Prompt | Each line below should be reproduced without any alteration.

Material supplied |
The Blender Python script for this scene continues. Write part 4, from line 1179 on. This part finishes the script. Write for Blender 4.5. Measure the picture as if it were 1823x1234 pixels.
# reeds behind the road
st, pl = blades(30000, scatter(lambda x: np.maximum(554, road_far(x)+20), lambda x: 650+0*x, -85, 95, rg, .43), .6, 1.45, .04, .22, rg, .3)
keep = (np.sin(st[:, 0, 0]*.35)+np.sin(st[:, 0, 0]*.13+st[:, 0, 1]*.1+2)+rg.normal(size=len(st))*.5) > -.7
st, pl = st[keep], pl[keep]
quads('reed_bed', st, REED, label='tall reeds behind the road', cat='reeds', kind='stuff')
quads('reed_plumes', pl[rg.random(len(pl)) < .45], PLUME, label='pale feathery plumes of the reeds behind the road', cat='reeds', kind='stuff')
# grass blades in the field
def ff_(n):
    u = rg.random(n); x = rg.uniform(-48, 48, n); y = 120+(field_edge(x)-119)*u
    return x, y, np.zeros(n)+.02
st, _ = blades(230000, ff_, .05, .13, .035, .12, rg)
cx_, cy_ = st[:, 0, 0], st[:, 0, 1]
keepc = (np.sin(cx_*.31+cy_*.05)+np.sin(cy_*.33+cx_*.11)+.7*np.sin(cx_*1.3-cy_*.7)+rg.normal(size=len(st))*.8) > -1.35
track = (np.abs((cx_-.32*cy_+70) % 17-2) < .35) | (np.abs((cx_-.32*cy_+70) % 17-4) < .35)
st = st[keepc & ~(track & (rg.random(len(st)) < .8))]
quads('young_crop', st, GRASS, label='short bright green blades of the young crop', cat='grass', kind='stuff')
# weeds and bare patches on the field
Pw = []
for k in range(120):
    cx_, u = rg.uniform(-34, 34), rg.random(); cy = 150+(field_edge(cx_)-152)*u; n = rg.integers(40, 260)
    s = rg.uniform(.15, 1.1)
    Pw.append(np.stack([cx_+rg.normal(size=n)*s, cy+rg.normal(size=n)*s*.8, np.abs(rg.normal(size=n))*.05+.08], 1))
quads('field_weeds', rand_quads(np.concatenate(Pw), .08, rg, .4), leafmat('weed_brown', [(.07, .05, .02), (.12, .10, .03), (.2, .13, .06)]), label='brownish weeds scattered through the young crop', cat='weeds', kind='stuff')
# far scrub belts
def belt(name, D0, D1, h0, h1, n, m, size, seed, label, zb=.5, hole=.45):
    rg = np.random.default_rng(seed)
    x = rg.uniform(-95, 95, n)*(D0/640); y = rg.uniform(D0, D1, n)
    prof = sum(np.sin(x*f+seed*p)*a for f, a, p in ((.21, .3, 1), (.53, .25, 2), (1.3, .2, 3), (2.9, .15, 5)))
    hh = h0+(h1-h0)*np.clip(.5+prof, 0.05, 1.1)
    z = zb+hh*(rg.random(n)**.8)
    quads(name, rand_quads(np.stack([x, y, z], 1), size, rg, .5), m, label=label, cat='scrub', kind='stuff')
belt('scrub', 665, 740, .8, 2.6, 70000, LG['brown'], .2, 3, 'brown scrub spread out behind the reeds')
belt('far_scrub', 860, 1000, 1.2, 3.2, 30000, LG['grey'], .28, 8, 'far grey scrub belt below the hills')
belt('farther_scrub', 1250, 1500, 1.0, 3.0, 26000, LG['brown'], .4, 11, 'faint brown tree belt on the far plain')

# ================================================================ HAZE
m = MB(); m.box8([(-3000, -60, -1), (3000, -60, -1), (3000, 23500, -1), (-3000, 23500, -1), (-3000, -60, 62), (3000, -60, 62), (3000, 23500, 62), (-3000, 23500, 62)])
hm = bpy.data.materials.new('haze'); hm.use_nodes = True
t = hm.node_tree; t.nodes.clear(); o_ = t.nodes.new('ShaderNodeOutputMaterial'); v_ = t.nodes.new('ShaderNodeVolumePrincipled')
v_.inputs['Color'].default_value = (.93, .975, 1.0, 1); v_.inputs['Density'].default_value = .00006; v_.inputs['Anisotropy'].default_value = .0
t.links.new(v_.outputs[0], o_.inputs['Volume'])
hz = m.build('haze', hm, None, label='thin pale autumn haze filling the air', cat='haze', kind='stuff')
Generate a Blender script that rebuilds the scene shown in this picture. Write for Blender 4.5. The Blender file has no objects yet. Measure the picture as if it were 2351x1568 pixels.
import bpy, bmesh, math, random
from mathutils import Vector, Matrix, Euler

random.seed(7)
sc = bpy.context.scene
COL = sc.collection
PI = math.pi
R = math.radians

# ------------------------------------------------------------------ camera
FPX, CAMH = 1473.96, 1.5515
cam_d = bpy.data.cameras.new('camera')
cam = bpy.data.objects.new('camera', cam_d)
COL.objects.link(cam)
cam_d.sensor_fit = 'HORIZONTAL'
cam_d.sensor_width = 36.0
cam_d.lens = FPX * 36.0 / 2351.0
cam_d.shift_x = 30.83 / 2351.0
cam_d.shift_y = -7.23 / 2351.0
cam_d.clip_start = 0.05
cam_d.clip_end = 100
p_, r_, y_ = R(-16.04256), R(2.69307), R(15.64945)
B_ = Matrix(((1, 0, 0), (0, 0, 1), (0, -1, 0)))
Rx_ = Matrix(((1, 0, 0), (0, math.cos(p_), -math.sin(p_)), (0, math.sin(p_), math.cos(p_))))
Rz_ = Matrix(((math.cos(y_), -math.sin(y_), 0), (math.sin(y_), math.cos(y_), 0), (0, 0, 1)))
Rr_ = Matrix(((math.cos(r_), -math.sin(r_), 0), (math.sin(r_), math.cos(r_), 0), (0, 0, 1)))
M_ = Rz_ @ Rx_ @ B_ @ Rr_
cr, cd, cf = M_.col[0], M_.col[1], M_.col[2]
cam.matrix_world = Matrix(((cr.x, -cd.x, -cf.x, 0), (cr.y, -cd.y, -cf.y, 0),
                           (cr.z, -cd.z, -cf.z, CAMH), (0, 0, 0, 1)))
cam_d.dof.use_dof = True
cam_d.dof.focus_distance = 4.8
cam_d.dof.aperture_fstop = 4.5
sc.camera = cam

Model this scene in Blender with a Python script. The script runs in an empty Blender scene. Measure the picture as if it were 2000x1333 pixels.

Exercise result |
The Blender Python script for this scene continues. Write part 4, from line 1179 on. This part finishes the script. Write for Blender 4.5. Measure the picture as if it were 1823x1234 pixels.
# reeds behind the road
st, pl = blades(30000, scatter(lambda x: np.maximum(554, road_far(x)+20), lambda x: 650+0*x, -85, 95, rg, .43), .6, 1.45, .04, .22, rg, .3)
keep = (np.sin(st[:, 0, 0]*.35)+np.sin(st[:, 0, 0]*.13+st[:, 0, 1]*.1+2)+rg.normal(size=len(st))*.5) > -.7
st, pl = st[keep], pl[keep]
quads('reed_bed', st, REED, label='tall reeds behind the road', cat='reeds', kind='stuff')
quads('reed_plumes', pl[rg.random(len(pl)) < .45], PLUME, label='pale feathery plumes of the reeds behind the road', cat='reeds', kind='stuff')
# grass blades in the field
def ff_(n):
    u = rg.random(n); x = rg.uniform(-48, 48, n); y = 120+(field_edge(x)-119)*u
    return x, y, np.zeros(n)+.02
st, _ = blades(230000, ff_, .05, .13, .035, .12, rg)
cx_, cy_ = st[:, 0, 0], st[:, 0, 1]
keepc = (np.sin(cx_*.31+cy_*.05)+np.sin(cy_*.33+cx_*.11)+.7*np.sin(cx_*1.3-cy_*.7)+rg.normal(size=len(st))*.8) > -1.35
track = (np.abs((cx_-.32*cy_+70) % 17-2) < .35) | (np.abs((cx_-.32*cy_+70) % 17-4) < .35)
st = st[keepc & ~(track & (rg.random(len(st)) < .8))]
quads('young_crop', st, GRASS, label='short bright green blades of the young crop', cat='grass', kind='stuff')
# weeds and bare patches on the field
Pw = []
for k in range(120):
    cx_, u = rg.uniform(-34, 34), rg.random(); cy = 150+(field_edge(cx_)-152)*u; n = rg.integers(40, 260)
    s = rg.uniform(.15, 1.1)
    Pw.append(np.stack([cx_+rg.normal(size=n)*s, cy+rg.normal(size=n)*s*.8, np.abs(rg.normal(size=n))*.05+.08], 1))
quads('field_weeds', rand_quads(np.concatenate(Pw), .08, rg, .4), leafmat('weed_brown', [(.07, .05, .02), (.12, .10, .03), (.2, .13, .06)]), label='brownish weeds scattered through the young crop', cat='weeds', kind='stuff')
# far scrub belts
def belt(name, D0, D1, h0, h1, n, m, size, seed, label, zb=.5, hole=.45):
    rg = np.random.default_rng(seed)
    x = rg.uniform(-95, 95, n)*(D0/640); y = rg.uniform(D0, D1, n)
    prof = sum(np.sin(x*f+seed*p)*a for f, a, p in ((.21, .3, 1), (.53, .25, 2), (1.3, .2, 3), (2.9, .15, 5)))
    hh = h0+(h1-h0)*np.clip(.5+prof, 0.05, 1.1)
    z = zb+hh*(rg.random(n)**.8)
    quads(name, rand_quads(np.stack([x, y, z], 1), size, rg, .5), m, label=label, cat='scrub', kind='stuff')
belt('scrub', 665, 740, .8, 2.6, 70000, LG['brown'], .2, 3, 'brown scrub spread out behind the reeds')
belt('far_scrub', 860, 1000, 1.2, 3.2, 30000, LG['grey'], .28, 8, 'far grey scrub belt below the hills')
belt('farther_scrub', 1250, 1500, 1.0, 3.0, 26000, LG['brown'], .4, 11, 'faint brown tree belt on the far plain')

# ================================================================ HAZE
m = MB(); m.box8([(-3000, -60, -1), (3000, -60, -1), (3000, 23500, -1), (-3000, 23500, -1), (-3000, -60, 62), (3000, -60, 62), (3000, 23500, 62), (-3000, 23500, 62)])
hm = bpy.data.materials.new('haze'); hm.use_nodes = True
t = hm.node_tree; t.nodes.clear(); o_ = t.nodes.new('ShaderNodeOutputMaterial'); v_ = t.nodes.new('ShaderNodeVolumePrincipled')
v_.inputs['Color'].default_value = (.93, .975, 1.0, 1); v_.inputs['Density'].default_value = .00006; v_.inputs['Anisotropy'].default_value = .0
t.links.new(v_.outputs[0], o_.inputs['Volume'])
hz = m.build('haze', hm, None, label='thin pale autumn haze filling the air', cat='haze', kind='stuff')
Generate a Blender script that rebuilds the scene shown in this picture. Write for Blender 4.5. The Blender file has no objects yet. Measure the picture as if it were 2351x1568 pixels.
import bpy, bmesh, math, random
from mathutils import Vector, Matrix, Euler

random.seed(7)
sc = bpy.context.scene
COL = sc.collection
PI = math.pi
R = math.radians

# ------------------------------------------------------------------ camera
FPX, CAMH = 1473.96, 1.5515
cam_d = bpy.data.cameras.new('camera')
cam = bpy.data.objects.new('camera', cam_d)
COL.objects.link(cam)
cam_d.sensor_fit = 'HORIZONTAL'
cam_d.sensor_width = 36.0
cam_d.lens = FPX * 36.0 / 2351.0
cam_d.shift_x = 30.83 / 2351.0
cam_d.shift_y = -7.23 / 2351.0
cam_d.clip_start = 0.05
cam_d.clip_end = 100
p_, r_, y_ = R(-16.04256), R(2.69307), R(15.64945)
B_ = Matrix(((1, 0, 0), (0, 0, 1), (0, -1, 0)))
Rx_ = Matrix(((1, 0, 0), (0, math.cos(p_), -math.sin(p_)), (0, math.sin(p_), math.cos(p_))))
Rz_ = Matrix(((math.cos(y_), -math.sin(y_), 0), (math.sin(y_), math.cos(y_), 0), (0, 0, 1)))
Rr_ = Matrix(((math.cos(r_), -math.sin(r_), 0), (math.sin(r_), math.cos(r_), 0), (0, 0, 1)))
M_ = Rz_ @ Rx_ @ B_ @ Rr_
cr, cd, cf = M_.col[0], M_.col[1], M_.col[2]
cam.matrix_world = Matrix(((cr.x, -cd.x, -cf.x, 0), (cr.y, -cd.y, -cf.y, 0),
                           (cr.z, -cd.z, -cf.z, CAMH), (0, 0, 0, 1)))
cam_d.dof.use_dof = True
cam_d.dof.focus_distance = 4.8
cam_d.dof.aperture_fstop = 4.5
sc.camera = cam

Model this scene in Blender with a Python script. The script runs in an empty Blender scene. Measure the picture as if it were 2000x1333 pixels.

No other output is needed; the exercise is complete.